## [The exercise]
List each line of the data in which the string "picture" appears.

## start

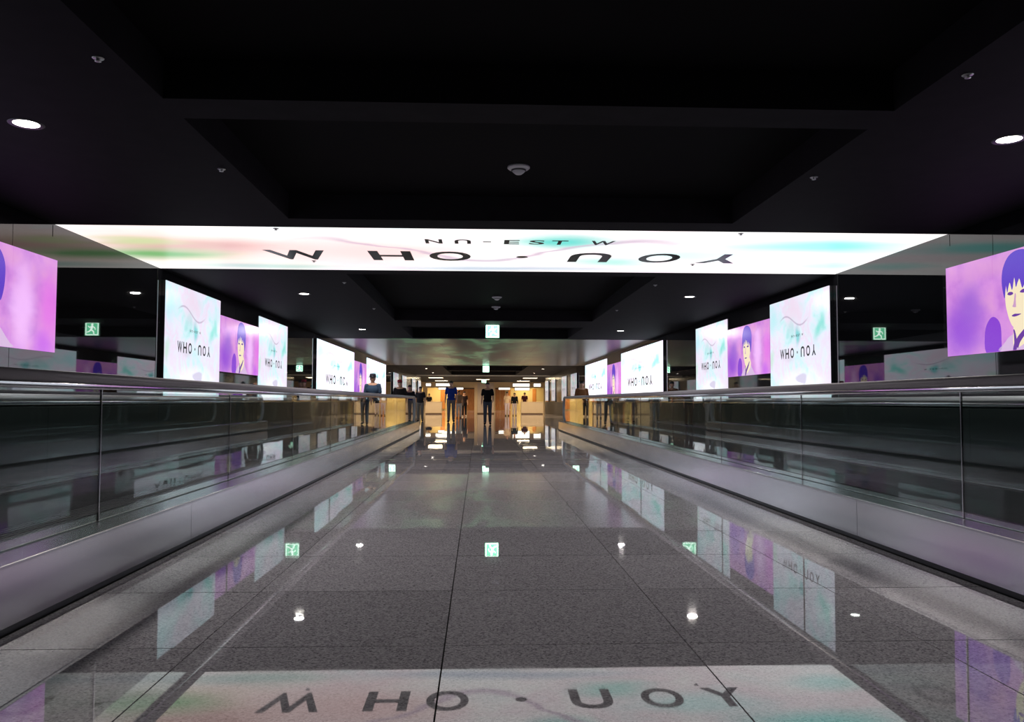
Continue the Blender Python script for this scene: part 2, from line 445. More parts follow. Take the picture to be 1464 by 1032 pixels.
# ------------------------------------------------------------------ ceiling: solid soffit with sunk coffers
CX = 2.42; CD = .27
bm = bmesh.new()
coffers = [(-.9, 2.13), (2.13+.0, 2.13), (2.14, 5.23), (5.6, 8.69), (12.5, 19.7), (21.4, 25.2), (45.2, 52.5), (53.4, 61)]
coffers = [c for c in coffers if c[1]-c[0] > .5]
coffers[0] = (-1.3, 1.78)
def slab(x0, x1, y0, y1): bm_box(bm, x0, x1, y0, y1, ZC, ZC+.5)
LED_N, LED_F = 9.121, 12.106
slab(-XW, -CX, Y0, LED_N); slab(CX, XW, Y0, LED_N)
slab(-XW, -CX, LED_F, 25.46); slab(CX, XW, LED_F, 25.46)
slab(-XW-8, -CX, 44.42, 90); slab(CX, XW+8, 44.42, 90)
cur = Y0
for (a, b) in coffers:
    for (p, q) in ((cur, a),):
        # leave the ceiling screen and the dim panel their bays
        segs = [(p, q)]
        out = []
        for (p1, q1) in segs:
            for (h0, h1) in ((LED_N, LED_F), (25.46, 44.42)):
                if p1 < h0 < q1:
                    out.append((p1, h0)); p1 = h1
            out.append((p1, q1))
        for (p1, q1) in out:
            if q1 > p1: slab(-CX, CX, p1, q1)
    cur = b
slab(-CX, CX, cur, 90)
ceiling = struct(bm_obj('ceiling', bm, M_CEIL))
for (a, b) in coffers:
    bm = bmesh.new(); bm_box(bm, -CX, CX, a, b, ZC+CD, ZC+.5)
    bm_obj('coffer_panel', bm, M_COFF, ceiling)
box('roof_slab', -XW-8, XW+8, Y0, 90, ZC+.5, ZC+.6, M_COFF, ceiling)

# ------------------------------------------------------------------ letters
GLYPH = {}
def glyph(ch):
    if ch in GLYPH: return GLYPH[ch]
    cu = bpy.data.curves.new('letter', 'FONT'); cu.body = ch; cu.size = 1; cu.resolution_u = 5; cu.offset = .024
    to = bpy.data.objects.new('letter', cu); COL.objects.link(to)
    dg = bpy.context.evaluated_depsgraph_get()
    me = bpy.data.meshes.new_from_object(to.evaluated_get(dg))
    bpy.data.objects.remove(to); bpy.data.curves.remove(cu)
    vv = [(v.co.x, v.co.y) for v in me.vertices]; ff = [tuple(p.vertices) for p in me.polygons]
    bpy.data.meshes.remove(me)
    x0 = min(p[0] for p in vv); x1 = max(p[0] for p in vv); y0 = min(p[1] for p in vv); y1 = max(p[1] for p in vv)
    GLYPH[ch] = ([((p[0]-(x0+x1)/2)/(x1-x0), (p[1]-(y0+y1)/2)/max(y1-y0, 1e-6)) for p in vv], ff)
    return GLYPH[ch]
def bm_letter(bm, ch, cx, cy, wid, hei, flip=False, to3=None, thick=.0015):
    """a printed letter: outline face plus a back, in the plane to3(u, v, depth)"""
    if ch == '.':
        vv = [(.5*math.cos(a*PI/8), .5*math.sin(a*PI/8)) for a in range(16)]; ff = [tuple(range(16))]
    elif ch == '-':
        vv = [(-.5, -.5), (.5, -.5), (.5, .5), (-.5, .5)]; ff = [(0, 1, 2, 3)]
    else: vv, ff = glyph(ch)
    s = -1 if flip else 1
    V = [bm.verts.new(to3(cx + s*p[0]*wid, cy + s*p[1]*hei, thick)) for p in vv]
    for f in ff:
        try: bm.faces.new([V[i] for i in f])
        except ValueError: pass
MAIN = [('W', 0, 0), ('H', 1, 0), ('O', 2, 0), ('.', 3, 0), ('U', 4, 1), ('O', 5, 0), ('Y', 6, 1)]

# ------------------------------------------------------------------ ceiling screen
def uv_plate(name, x0, x1, y0, y1, z0, z1, m, parent, uvf):
    bm = bmesh.new(); bm_box(bm, x0, x1, y0, y1, z0, z1)
    uvl = bm.loops.layers.uv.new('UVMap')
    for f in bm.faces:
        for l in f.loops: l[uvl].uv = uvf(l.vert.co)
    return bm_obj(name, bm, m, parent)
cs = empty('glowing_ceiling_panel', (0, LED_N, ZC), label='wide glowing ceiling screen with pastel swirls and large black lettering', cat='screen')
CSW = XW - .004
box('backing', -CSW, CSW, .01, LED_F-LED_N-.01, .03, .2, M_CASE, cs)
NCOL = 6
for i in range(NCOL):
    a = -CSW + 2*CSW*i/NCOL; b = -CSW + 2*CSW*(i+1)/NCOL
    uv_plate('screen_panel', a+.0005, b-.0005, 0, LED_F-LED_N, 0, .028, M_CSCR, cs,
             lambda c: ((c.x+CSW)/(2*CSW), 1-c.y/(LED_F-LED_N)))
def ceil3(u, v, d): return (u, v-LED_N, -d)
LX = [-2.79, -1.55, -.76, .215, 1.145, 2.095, 2.955]; LWD = [.80, .56, .56, .16, .56, .56, .56]
for (ch, i, fl), x, wd in zip(MAIN, LX, LWD):
    bm = bmesh.new()
    # text tops point towards the near edge of the screen
    t3 = lambda u, v, d: ceil3(u, 10.87 - v, d)
    bm_letter(bm, ch, x, 0, wd, .16 if ch == '.' else .70, bool(fl), t3)
    bm_obj('letter', bm, M_INK, cs)
SML = [('N', -.925, .21, 0), ('U', -.57, .2, 1), ('-', -.27, .1, 0), ('E', .035, .19, 0), ('S', .345, .19, 0), ('T', .625, .2, 0), ('W', 1.155, .3, 0)]
for ch, x, wd, fl in SML:
    bm = bmesh.new(); t3 = lambda u, v, d: ceil3(u, 9.85 - v, d)
    bm_letter(bm, ch, x, 0, wd, .05 if ch == '-' else .27, bool(fl), t3)
    bm_obj('letter', bm, M_INK, cs)

dsn = empty('glowing_ceiling_panel', (0, 25.46, ZC), label='dim ceiling panel with green reflections painted in as faint swirls far along the passage', cat='screen')  # glossy ceiling whose reflections are painted as a dim glow
for i in range(6):
    a = -CSW + 2*CSW*i/6; b = -CSW + 2*CSW*(i+1)/6
    uv_plate('screen_panel', a+.002, b-.002, 0, 18.96, -.01, .03, M_CDIM, dsn, lambda c: ((c.x+CSW)/(2*CSW), c.y/18.96))
box('backing', -CSW, CSW, .01, 18.95, .03, .2, M_CASE, dsn)

# ------------------------------------------------------------------ wall screens
ZT = 2.79
def wall_unit(name, L, ncol, kind, zb=1.0, zt=ZT, m=None, small=True):
    """picture screen in its casing: local x runs to the viewer's right, local -y faces the viewer"""
    root = empty(name)
    for i in range(ncol):
        a, b = L*i/ncol, L*(i+1)/ncol
        box('casing_panel', a+.004, b-.004, 0, .055, .93, zt if kind == 'white' else ZT, M_CASE, root)
        uv_plate('screen_panel', a+.004, b-.004, -.012, 0, zb, zt, m, root, lambda c: (c.x/L, (c.z-zb)/(zt-zb)))
    H = zt-zb
    if kind == 'white':
        for ch, i, fl in MAIN:
            bm = bmesh.new()
            bm_letter(bm, ch, L*(.235+.53*i/6), zb+H*(.465 if L < 5 else .37), L*(.062 if ch != 'W' else .08)*(.25 if ch == '.' else 1), H*(.025 if ch == '.' else .098)*(1 if L < 5 else 1.7), bool(fl), lambda u, v, d: (u, -.012-d, v))
            bm_obj('letter', bm, M_INK, root)
        if small:
            bm = bmesh.new()
            for ch, x, wd, fl in SML:
                bm_letter(bm, ch, L*(.5 + (x-.115)*.085), zb+H*.625, L*wd*.085, H*(.006 if ch == '-' else .022), bool(fl), lambda u, v, d: (u, -.012-d, v))
            bm_obj('small_lettering', bm, M_INK, root)['kind'] = 'stuff'
    else:
        def patch(nm, pts, mm, dep, par=None):
            bm = bmesh.new()
            # smooth closed outline
            P = [Vector((L*(u+.03), 0, zb+H*v)) for u, v in pts]; n = len(P); out = []
            for q in range(n):
                p0, p1, p2, p3 = P[q-1], P[q], P[(q+1) % n], P[(q+2) % n]
                for t in (0, .25, .5, .75):
                    c = .5*((2*p1) + (p2-p0)*t + (2*p0-5*p1+4*p2-p3)*t*t + (3*p1-p0-3*p2+p3)*t**3)
                    c.z = min(max(c.z, zb+.002), zt-.002); c.y = -.012-dep; out.append(c)
            vs_ = [bm.verts.new(c) for c in out]
            f = bm.faces.new(vs_)
            bmesh.ops.triangulate(bm, faces=[f])
            bmesh.ops.recalc_face_normals(bm, faces=bm.faces[:])
            return bm_obj(nm, bm, mm, par or root)
        patch('portrait_shadow', [(.25, .0), (.245, .22), (.275, .34), (.31, .36), (.345, .28), (.35, .12), (.34, .0)], M_PSHADOW, .001)
        patch('portrait_shoulders', [(.345, .0), (.37, .08), (.40, .14), (.46, .18), (.55, .19), (.585, .14), (.62, .06), (.64, .0)], M_COAT, .001)
        patch('portrait_neck', [(.43, .02), (.425, .2), (.44, .36), (.52, .36), (.56, .22), (.52, .1)], M_FACE, .0015)
        face = patch('portrait_face', [(.385, .62), (.382, .48), (.392, .38), (.405, .30), (.425, .235), (.46, .24), (.505, .30), (.545, .40), (.56, .52), (.555, .68), (.50, .76), (.42, .76)], M_FACE, .002)
        patch('portrait_cheek', [(.53, .62), (.545, .48), (.525, .36), (.50, .30), (.535, .38), (.56, .5), (.557, .64)], M_SHADE, .0025, face)
        patch('portrait_hair', [(.372, .56), (.362, .7), (.372, .84), (.41, .95), (.47, .985), (.54, .94), (.58, .82), (.585, .66), (.575, .52), (.558, .44), (.55, .54), (.538, .64), (.52, .58), (.505, .66), (.485, .60), (.468, .70), (.448, .62), (.44, .72), (.425, .60), (.41, .68), (.395, .58), (.388, .66), (.38, .54)], M_HAIR, .003)
        patch('portrait_eye', [(.395, .565), (.405, .585), (.425, .58), (.43, .56), (.412, .55)], M_LINE, .003, face)
        patch('portrait_eye', [(.47, .565), (.485, .588), (.508, .585), (.515, .562), (.492, .552)], M_LINE, .003, face)
        patch('portrait_nose', [(.44, .56), (.432, .47), (.424, .435), (.445, .425), (.442, .46), (.447, .54)], M_SHADE, .003, face)
        patch('portrait_mouth', [(.418, .345), (.435, .36), (.452, .357), (.475, .35), (.45, .335), (.43, .333)], M_LINE, .003, face)
        patch('portrait_collar', [(.435, .06), (.45, .13), (.50, .22), (.525, .27), (.53, .25), (.505, .17), (.465, .08), (.45, .02)], M_LINE, .0022)
        patch('portrait_collar', [(.42, .0), (.43, .1), (.425, .2), (.435, .19), (.445, .08), (.44, .0)], M_LINE, .0022)
    return root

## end

## [The reply]
Continue the Blender Python script for this scene: part 2, from line 445. More parts follow. Take the picture to be 1464 by 1032 pixels.
    """picture screen in its casing: local x runs to the viewer's right, local -y faces the viewer"""